Photo by: Mike Meldon
I am out to sing songs that will prove to you that this is your world and that if it has hit you pretty hard and knocked you for a dozen loops, no matter what color, what size you are, how you are built, I am out to sing the songs that make you take pride in yourself and in your work. And the songs that I sing are made up for the most part by all sorts of folks just about like you. - W. Guthrie
2010 promises to be a huge year for this great Queen City. Can’t you feel it, y’all? There’s something in the air, I tell ya! Take it all in now and don’t you dare worry cause it’s gonna linger all year long, baby doll! Lucky for you, beloved, the good news fell into my lap early this year, and I'm here to spread the gospel! It’s the first shot fired out of the chamber in the Cincinnati campaign to take over the landscape of popular culture. It comes in the form of a record made in a west side basement by three unshaven men in their mid-to-late twenties -- The Tillers.
While their first LP, Ludlow Street Rag, was an immediate call to action filled with a large dose of the forgotten gems from the Industrial Workers of the World’s Little Red Songbook, By the Signs is an infinitely more focused, developed & ambitious record. It isn’t just a collection of songs recorded for the sake of simply recording them to have something to sell at shows for a little extra gas money to get them a little further down the highways and state routes. It is an A-L-B-U-M, and it is somethin’ else.
From the first hammer claw banjo plucks & fiddle licks courtesy of the hands & fingers of Mike Oberst on his tune, “Cardinal Train,” this album displays an already tight unit (you should see them live ASAP, and you‘ll know exactly what I mean) growing by leaps and bounds before our very eyes as songsmiths of the timeless variety. Mike means it! Hell, if you didn’t already know it, he wrote this here song just for YOU! He did all of this for YOU! A modern day Johnny Appleseed? MAYBE! I do know this, though, he’s movin’ down the trail and doesn’t know when he’s gonna stop; but when he finally does, pals, rest assured that he’ll stop to smell them roses.
Oberst’s propensity for neglected “little people that make the world go around” history is best displayed on a track called “George St. Beat.” It tells of the long-forgotten juke joints & honky tonks of a pre-depression Cincinnati. Jason Soudrette’s bass drives this tune down them west end roads. Oberst rips apart a kazoo, too! And is that some percussion I hear at the track's end?! Aw, boys, you shouldn't have! In any event, this track absolutely smokes. It makes you feel real damn good, too. After a long day of slaving away at an unfulfilling job downtown, you'll want to go down there to those streets of which he sings and take in the memories of whiskey-crazed bluesmen chasin' tail and degenerate gamblers takin' your bucks after a vicious round of three card monte. You’ll shake that George St. Beat with every listen.
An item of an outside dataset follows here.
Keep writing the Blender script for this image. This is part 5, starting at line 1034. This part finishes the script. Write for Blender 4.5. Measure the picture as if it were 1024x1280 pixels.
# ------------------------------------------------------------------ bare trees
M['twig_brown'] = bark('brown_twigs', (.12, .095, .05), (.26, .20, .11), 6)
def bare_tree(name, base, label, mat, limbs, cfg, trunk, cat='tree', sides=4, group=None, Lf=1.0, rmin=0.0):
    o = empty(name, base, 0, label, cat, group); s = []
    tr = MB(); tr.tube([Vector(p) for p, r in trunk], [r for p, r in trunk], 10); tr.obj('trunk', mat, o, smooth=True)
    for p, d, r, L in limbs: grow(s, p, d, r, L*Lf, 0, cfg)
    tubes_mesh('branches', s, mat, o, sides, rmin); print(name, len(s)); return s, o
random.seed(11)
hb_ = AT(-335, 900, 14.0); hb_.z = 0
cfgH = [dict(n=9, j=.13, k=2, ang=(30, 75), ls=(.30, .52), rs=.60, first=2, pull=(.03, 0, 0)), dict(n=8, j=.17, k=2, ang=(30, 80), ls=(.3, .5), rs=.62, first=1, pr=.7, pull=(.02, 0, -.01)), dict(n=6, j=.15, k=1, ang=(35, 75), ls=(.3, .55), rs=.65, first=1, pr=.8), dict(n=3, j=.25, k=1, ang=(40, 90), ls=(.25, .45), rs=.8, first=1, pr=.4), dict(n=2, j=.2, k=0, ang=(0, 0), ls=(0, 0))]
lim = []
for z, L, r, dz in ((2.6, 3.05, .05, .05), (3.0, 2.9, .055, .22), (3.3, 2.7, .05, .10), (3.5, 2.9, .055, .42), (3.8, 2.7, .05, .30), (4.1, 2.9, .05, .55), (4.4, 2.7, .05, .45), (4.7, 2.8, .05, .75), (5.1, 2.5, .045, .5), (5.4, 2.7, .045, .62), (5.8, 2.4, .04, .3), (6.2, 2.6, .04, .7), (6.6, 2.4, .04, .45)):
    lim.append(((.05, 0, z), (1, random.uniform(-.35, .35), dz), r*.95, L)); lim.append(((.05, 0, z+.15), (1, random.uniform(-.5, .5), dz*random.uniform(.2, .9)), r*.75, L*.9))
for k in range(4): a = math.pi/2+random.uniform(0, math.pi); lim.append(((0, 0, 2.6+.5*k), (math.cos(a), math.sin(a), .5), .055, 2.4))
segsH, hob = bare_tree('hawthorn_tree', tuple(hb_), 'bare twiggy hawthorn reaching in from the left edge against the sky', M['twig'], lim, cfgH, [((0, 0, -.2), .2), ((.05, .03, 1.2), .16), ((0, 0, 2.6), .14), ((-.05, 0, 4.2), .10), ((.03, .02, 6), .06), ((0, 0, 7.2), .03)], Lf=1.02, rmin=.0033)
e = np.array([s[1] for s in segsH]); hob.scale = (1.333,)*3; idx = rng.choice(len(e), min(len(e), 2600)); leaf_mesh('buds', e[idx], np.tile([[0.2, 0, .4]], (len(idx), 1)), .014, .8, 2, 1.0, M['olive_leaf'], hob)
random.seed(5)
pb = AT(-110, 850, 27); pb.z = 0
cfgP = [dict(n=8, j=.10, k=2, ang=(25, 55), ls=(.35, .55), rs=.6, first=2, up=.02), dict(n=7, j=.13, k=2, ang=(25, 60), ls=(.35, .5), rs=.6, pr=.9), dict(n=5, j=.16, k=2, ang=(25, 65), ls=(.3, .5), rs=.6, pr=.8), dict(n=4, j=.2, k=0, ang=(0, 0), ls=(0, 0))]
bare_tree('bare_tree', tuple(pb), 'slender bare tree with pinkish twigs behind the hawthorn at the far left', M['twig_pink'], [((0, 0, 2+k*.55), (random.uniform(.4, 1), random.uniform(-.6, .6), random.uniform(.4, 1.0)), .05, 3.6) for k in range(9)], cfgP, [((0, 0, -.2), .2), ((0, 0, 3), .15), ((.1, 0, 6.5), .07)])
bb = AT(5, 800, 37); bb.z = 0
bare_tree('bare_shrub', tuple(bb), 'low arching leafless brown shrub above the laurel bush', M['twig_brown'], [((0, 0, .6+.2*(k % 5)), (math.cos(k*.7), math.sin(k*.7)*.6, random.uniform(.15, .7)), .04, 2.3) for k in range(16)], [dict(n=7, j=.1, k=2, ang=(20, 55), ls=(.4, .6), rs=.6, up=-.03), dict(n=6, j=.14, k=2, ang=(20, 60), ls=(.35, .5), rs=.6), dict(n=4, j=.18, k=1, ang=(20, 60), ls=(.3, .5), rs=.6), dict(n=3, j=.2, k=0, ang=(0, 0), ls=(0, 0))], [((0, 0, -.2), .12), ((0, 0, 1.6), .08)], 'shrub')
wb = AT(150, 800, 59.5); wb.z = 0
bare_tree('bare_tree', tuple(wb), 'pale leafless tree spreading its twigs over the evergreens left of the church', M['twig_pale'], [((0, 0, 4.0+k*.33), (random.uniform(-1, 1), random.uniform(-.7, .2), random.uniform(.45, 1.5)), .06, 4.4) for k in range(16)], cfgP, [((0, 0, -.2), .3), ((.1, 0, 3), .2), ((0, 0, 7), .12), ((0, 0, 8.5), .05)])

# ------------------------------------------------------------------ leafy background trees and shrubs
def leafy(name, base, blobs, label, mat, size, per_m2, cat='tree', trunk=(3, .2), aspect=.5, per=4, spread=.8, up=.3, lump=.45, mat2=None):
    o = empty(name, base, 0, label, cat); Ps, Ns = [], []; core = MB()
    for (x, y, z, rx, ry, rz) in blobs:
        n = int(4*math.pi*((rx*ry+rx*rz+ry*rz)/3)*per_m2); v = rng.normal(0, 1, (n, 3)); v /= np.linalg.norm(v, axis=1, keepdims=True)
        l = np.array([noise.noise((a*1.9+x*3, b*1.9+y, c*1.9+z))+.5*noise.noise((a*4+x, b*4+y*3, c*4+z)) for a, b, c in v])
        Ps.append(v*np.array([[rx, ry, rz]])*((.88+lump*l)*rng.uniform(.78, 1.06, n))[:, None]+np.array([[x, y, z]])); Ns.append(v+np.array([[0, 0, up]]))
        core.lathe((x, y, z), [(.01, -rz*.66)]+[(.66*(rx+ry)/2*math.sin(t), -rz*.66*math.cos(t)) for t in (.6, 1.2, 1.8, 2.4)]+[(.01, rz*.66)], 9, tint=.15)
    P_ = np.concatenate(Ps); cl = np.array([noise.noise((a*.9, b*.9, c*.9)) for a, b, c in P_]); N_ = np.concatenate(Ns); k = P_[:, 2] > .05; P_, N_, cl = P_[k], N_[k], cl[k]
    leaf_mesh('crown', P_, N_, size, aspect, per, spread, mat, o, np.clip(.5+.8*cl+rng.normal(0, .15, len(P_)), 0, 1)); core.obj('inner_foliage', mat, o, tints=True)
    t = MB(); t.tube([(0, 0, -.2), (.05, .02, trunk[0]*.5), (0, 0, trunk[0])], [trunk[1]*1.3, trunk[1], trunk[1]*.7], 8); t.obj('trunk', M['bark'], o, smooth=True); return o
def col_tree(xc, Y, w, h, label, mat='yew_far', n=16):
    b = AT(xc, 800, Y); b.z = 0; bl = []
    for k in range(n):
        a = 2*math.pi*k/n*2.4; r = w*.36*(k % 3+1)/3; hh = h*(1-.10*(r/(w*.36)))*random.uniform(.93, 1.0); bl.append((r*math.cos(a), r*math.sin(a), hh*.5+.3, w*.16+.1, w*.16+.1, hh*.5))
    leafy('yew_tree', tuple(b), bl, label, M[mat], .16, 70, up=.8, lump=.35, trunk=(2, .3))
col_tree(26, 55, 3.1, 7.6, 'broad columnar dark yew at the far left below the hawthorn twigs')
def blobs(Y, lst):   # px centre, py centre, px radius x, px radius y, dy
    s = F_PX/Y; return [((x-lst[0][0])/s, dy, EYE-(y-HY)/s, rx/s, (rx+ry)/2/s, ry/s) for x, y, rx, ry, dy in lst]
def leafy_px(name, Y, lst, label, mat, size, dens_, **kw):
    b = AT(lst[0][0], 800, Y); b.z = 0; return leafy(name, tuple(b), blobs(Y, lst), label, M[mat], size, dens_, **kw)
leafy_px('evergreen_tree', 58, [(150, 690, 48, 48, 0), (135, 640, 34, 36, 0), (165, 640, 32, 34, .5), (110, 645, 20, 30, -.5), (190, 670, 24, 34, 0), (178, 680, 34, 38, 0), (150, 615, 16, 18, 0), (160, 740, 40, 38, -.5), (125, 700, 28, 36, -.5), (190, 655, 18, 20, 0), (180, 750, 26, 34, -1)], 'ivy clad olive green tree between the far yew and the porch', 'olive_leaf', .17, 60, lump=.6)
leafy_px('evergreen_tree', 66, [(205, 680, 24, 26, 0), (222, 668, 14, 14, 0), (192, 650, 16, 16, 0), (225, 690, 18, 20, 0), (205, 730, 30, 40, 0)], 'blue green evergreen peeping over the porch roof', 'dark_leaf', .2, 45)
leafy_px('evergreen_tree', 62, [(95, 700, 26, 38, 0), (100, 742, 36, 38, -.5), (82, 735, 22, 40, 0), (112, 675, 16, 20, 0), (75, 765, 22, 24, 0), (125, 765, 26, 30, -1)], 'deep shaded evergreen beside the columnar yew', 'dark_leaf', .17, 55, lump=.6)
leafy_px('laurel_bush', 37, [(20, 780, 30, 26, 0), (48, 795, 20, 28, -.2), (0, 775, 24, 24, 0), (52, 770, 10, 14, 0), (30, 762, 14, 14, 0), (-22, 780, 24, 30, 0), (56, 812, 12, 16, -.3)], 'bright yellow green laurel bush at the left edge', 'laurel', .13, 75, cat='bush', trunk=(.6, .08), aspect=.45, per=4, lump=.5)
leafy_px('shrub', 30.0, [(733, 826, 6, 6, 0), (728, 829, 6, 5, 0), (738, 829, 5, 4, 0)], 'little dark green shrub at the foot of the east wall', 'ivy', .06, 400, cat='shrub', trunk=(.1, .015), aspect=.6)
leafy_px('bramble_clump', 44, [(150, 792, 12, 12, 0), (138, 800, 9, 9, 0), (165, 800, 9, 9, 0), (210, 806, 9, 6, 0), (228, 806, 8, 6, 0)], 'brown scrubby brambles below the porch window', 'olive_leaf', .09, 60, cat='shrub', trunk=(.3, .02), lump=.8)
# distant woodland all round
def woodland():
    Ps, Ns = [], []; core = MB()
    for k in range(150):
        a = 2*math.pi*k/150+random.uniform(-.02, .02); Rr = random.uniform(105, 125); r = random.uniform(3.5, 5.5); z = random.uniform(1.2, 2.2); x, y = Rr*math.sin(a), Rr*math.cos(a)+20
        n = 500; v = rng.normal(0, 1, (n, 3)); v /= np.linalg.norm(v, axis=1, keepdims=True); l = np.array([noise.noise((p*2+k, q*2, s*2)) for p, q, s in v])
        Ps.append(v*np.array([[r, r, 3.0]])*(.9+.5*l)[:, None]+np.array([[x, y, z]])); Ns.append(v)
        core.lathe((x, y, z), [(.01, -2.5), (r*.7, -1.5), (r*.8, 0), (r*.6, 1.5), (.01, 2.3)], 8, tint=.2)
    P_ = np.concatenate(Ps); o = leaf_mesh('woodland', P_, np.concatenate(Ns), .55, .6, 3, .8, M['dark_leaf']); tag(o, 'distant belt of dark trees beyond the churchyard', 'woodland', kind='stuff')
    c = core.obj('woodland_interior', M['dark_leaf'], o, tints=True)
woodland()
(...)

You don’t know what you’re missin’.
The other side of the songwriting falls into the hands of the gentle giant of Milan, IN, Sean Geil. A disciple of the blues, Geil sings the sins of the loves gone bad as he's headin' down to the water to cleanse his soul on “Down at the Bottom.” Sure he’s done wrong, a few times even, but he’ll stop at nothing to get it right this time 'round. You will believe it, too, as you see yourself in the reflection of that mighty, muddy Ohio River with every word of the story he's tellin'. Hell, no one’s perfect, but you do your absolute damnedest for them ladies, right?! They’re precious & sweet as a ripened Georgia peach in the August heat, after all. He’ll be callin’ alright!
If that wasn’t enough, Oberst/Geil do their best Lennon/McCartney on the one song they co-wrote, “Mountain Song." It sounds like a Beatles For Sale or Help! outtake melodically, to be completely honest with you. You'll be humming the chorus for days. Mark Utley of Magnolia Mountain penned a work song about ridding the country's greed and sharing the wealth with the folks that he felt only the boys could sing, “There is Enough,” as well. Wouldn't you know it, that tasty little number fits perfectly into their canon. A small handful of traditional tunes that you’d recognize from their blistering live sets are also proudly sang: “Lonesome Day,” “Bed on the Floor,” “Ezekial Saw the Wheel” & a beautiful rendition of “Trouble in Mind.”
Sonically, the LP holds up with the best Ethan Johns or anyone else in Nashville can give our ears. It’s raw and honest but doesn’t suffer from acoustical flaws. There’s no lo-fi hiss. Everything sounds crisp and clear. Every note is heard. Nothing is buried. THIS ALBUM WAS MADE IN A BASEMENT! As Geil said to Tim Bradshaw, “folk is the new punk.” I think he may be correct. This record is for the common folks who got a raw deal, a bad shake, a short hand. Yeah, we’re all broke and pissed off, but we couldn’t be having more fun in these troubled times!